The stronger argument against a minimum-wage increase is that it’s badly targeted. In 2007, the Congressional Budget Office estimated that only about $1 of each $7 in higher wages would reach workers in poor families. This is because most minimum-wage earners are from somewhat higher-income households ― think teenagers and college students with jobs at bookstores and coffee shops. The positive effect could be further eroded by inflation if businesses raise prices to offset the cost of higher wages.

By contrast, the same CBO report found that, with a well- tailored expansion of the EITC, more than $1 of every $2 in tax credits would go to workers in poor families. Increasing the credit for workers without children, for example, would improve incentives to enter and stay in the workforce.

If all that is true, why don’t we simply advocate an expanded EITC? Actually, we do ― but we’re under no illusions about its prospects in the current political climate. Any measure that increases the budget deficit has little chance of succeeding, regardless of how desirable it may be. Raising the minimum wage won’t be much easier, yet it’s in the realm of the possible.

Whatever happens on the minimum wage, Congress and the administration should confront the problem of declining real wages in more far-reaching ways. The recession and the long, slow recovery have had a uniquely adverse effect on wage earners, especially the working poor.

Average hourly compensation has fallen in inflation-adjusted terms since the economy hit bottom in mid-2009, something that has never happened in any recovery on record, going back to 1947. Pay has declined even as workers have boosted output per hour by about 6 percent.

The causes of this trend aren’t clear, but the consequences are indisputable: rising inequality and stagnant or falling living standards for most Americans.

Faster growth must be part of the answer.
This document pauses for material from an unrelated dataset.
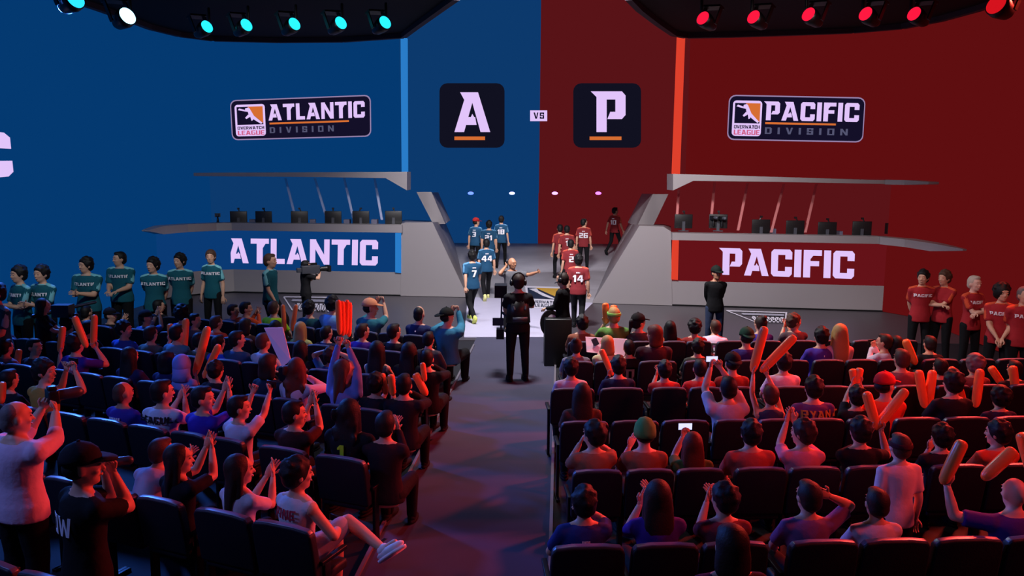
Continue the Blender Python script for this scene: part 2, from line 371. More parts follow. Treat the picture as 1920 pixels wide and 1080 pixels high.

As Obama has emphasized, the U.S. needs to make its workforce more employable by raising the performance of its high schools. It must pay fresh attention to vocational training for students who won’t go on to four-year colleges and for workers switching jobs. It must get a grip on health-care costs ― one of the forces driving the wedge between rising productivity and sluggish wages.

All this needs attending to and will take years. The problem of the working poor is too pressing to wait. Obama’s plan for the minimum wage will help at little or no cost. We support it.